Kleingartenverein Grünhof-Tesperhude - Vom Spaß zu säen und zu ernten jenseits spießiger Klischees

Roter Klatschmohn blüht neben der kleinen Terrasse, vereinzelte Pollen segeln durch die Luft - Herbert Frohnert will auf seiner Parzelle mit der Nummer 6 noch ein paar Erdbeeren pflücken, bevor er seine Frau im Krankenhaus besucht. Dafür holt der 73-Jährige schnell eine orange Plastikschüssel und eine Schaumgummimatte für die Knie aus seiner Laube. Schnurgerade ziehen sich die Setzreihen durch seinen Anbaugarten, voll mit roten, saftigen Erdbeeren. "Leider fällt mir das Aufstehen immer schwerer", so der Kleingärtner. Ein bisschen wehmütig gleitet sein Blick über sein kleines Refugium.

Vor 27 Jahren haben Frohnert und seine Frau Hannelore ihre 400 Quadratmeter große Gartenfläche in der Anlage des Kleingartenvereins Grünhof-Tesperhude im Buchenhain gepachtet. Damals betrug die Pacht noch 2 Pfennig pro Quadratmeter - heute liegt der Quadratmeterpreis wegen der neuen Wasserleitung bei 10 Cent.

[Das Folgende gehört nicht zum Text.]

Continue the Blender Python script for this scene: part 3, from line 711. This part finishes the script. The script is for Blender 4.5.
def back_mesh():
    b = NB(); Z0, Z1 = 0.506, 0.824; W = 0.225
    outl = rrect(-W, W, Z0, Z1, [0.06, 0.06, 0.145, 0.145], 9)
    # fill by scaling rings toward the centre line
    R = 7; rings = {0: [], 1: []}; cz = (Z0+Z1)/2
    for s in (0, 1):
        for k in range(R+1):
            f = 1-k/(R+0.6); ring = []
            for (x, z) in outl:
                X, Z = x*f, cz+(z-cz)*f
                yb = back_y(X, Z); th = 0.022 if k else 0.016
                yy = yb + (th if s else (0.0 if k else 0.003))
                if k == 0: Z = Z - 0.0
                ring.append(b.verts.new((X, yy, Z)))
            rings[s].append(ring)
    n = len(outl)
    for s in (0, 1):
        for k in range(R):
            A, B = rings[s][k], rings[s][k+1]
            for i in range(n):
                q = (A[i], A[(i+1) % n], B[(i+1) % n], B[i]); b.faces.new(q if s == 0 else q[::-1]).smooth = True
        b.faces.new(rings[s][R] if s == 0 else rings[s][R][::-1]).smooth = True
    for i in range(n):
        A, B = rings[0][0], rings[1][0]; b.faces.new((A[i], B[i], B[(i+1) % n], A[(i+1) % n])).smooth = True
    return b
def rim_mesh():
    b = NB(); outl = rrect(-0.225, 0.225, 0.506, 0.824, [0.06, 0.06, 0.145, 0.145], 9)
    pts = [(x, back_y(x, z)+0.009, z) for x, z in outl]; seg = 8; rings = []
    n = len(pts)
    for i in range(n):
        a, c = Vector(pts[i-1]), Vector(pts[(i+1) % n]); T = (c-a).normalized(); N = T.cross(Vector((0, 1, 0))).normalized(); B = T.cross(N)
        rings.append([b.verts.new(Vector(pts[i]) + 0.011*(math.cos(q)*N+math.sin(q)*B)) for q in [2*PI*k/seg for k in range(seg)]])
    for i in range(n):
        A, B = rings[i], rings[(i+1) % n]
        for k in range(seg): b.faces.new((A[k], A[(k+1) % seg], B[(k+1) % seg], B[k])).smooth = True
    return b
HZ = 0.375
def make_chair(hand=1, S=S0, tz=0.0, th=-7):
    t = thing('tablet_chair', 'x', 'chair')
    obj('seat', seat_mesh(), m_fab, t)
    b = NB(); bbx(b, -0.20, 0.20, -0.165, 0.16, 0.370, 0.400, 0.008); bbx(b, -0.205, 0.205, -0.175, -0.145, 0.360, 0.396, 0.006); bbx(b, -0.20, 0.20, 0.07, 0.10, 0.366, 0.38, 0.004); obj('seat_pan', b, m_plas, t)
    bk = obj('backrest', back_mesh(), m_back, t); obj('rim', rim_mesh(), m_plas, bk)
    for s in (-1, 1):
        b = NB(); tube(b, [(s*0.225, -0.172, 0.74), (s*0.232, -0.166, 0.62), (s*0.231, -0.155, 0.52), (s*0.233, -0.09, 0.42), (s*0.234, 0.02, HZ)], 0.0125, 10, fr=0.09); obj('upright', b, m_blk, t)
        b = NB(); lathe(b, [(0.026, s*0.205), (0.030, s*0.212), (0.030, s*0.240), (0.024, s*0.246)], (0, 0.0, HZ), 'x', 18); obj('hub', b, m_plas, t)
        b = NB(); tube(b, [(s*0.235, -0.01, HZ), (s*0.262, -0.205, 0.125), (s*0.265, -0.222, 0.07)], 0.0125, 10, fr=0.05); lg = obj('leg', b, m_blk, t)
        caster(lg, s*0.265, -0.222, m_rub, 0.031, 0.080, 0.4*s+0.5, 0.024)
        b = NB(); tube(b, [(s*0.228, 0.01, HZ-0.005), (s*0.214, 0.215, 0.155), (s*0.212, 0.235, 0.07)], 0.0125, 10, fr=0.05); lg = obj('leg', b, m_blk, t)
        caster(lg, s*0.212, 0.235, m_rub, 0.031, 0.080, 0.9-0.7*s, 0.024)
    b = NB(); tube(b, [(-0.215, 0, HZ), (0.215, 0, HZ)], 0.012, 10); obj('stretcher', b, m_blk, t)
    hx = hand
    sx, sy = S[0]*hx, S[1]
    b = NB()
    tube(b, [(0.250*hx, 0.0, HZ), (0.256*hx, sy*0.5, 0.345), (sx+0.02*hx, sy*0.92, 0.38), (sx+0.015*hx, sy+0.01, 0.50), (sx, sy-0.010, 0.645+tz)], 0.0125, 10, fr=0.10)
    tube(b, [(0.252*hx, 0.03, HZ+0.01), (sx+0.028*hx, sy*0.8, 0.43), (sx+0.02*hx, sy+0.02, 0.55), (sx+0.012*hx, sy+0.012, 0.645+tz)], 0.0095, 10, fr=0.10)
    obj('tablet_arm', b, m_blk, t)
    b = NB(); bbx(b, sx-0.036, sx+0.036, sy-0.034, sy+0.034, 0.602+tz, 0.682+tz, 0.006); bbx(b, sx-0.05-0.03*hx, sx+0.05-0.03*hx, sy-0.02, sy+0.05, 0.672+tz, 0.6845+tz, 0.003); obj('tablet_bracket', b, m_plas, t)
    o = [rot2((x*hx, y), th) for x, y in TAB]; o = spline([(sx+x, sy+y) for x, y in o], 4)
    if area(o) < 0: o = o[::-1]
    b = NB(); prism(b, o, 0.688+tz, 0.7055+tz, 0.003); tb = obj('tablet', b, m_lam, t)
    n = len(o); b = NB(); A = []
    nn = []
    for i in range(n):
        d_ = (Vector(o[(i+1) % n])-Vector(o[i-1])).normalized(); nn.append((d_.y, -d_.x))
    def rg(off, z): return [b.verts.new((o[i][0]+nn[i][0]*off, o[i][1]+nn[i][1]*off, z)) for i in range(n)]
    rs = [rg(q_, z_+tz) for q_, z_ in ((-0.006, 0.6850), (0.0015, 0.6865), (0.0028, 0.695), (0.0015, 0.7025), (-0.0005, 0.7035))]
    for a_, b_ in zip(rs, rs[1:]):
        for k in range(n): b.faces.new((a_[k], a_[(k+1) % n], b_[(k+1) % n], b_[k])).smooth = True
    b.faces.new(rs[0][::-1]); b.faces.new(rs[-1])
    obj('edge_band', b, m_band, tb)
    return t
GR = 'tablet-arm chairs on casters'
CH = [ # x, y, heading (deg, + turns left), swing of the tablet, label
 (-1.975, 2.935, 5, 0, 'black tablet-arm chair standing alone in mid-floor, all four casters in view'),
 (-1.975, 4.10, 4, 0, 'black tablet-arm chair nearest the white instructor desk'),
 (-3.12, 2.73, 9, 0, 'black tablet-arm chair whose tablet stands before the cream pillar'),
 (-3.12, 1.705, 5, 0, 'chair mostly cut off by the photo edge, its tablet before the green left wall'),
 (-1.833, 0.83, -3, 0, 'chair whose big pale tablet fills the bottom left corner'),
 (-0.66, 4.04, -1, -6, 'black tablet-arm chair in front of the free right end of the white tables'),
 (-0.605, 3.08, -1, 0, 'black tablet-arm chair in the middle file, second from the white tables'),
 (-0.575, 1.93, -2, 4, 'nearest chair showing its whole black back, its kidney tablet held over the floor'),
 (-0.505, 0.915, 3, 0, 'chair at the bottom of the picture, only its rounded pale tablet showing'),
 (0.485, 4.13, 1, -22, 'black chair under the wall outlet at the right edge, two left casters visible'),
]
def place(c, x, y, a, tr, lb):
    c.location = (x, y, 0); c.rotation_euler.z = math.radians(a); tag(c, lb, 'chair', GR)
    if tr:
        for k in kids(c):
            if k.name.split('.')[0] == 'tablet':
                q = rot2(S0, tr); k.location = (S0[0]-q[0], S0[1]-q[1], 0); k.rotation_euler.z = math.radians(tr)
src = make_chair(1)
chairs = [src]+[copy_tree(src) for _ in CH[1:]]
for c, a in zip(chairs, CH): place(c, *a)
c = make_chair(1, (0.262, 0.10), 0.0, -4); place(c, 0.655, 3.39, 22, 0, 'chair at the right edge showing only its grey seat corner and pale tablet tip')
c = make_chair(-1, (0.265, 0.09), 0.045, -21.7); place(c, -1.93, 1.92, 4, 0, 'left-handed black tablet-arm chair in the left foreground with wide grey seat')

Dafür gibt es aber auch seit fünf Jahren einen Stromanschluss auf allen 20 Parzellen der Anlage. "Außerdem mussten wir noch 6000 Mark Ablöse für die Laube, die Bäume und die restlichen Pflanzen zahlen", erinnert sich der Rentner aus Hamburg. Am Anfang galt das Ehepaar aus der Hansestadt noch als "Ausländer", doch in der Zwischenzeit sind die beiden in die Gemeinschaft hineingewachsen. Heute ist sich Frohnert nicht mehr sicher, wie lange er noch die Kraft hat, sich um seine Parzelle zu kümmern

Kleingartenverein - ein Wort, das lange Zeit für gelebtes Spießertum hinter der gestutzten Gartenhecke mit exakt getrimmtem Rasen stand, erlebt zurzeit eine Renaissance. Immer mehr Wohnungseigentümer und -mieter besinnen sich auf die Vorteile eines Schrebergartens: Obst und Gemüse aus dem eigenen Anbau, eine Rasenfläche für die Kinder zum Spielen sowie ein Platz an der Sonne. Diese Vorteile haben auch Conny Bauermeister (34) und ihr Lebensgefährte Torsten Iserloth (31) erkannt: Der Koch am Helmholtz-Zentrum Geesthacht und die Mutter von Lya (4) wohnen in Grünhof in einer Wohnung und sind seit dem 1. April die neuen Pächter der Parzelle Nummer 5. Zwischen Wohnung aufräumen, Arbeiten und Kinder betreuen, steht jetzt auch noch Blumen gießen, Komposthaufen umsetzen und Rasen mähen auf dem Programm. Der Lohn: "Wir können hier richtig gut entspannen", sagt Neugärtnerin Bauermeister. Außerdem gefällt den beiden die gute Gemeinschaft in der Anlage zwischen Buchenwald, Pferdekoppel und Rapsfeldern.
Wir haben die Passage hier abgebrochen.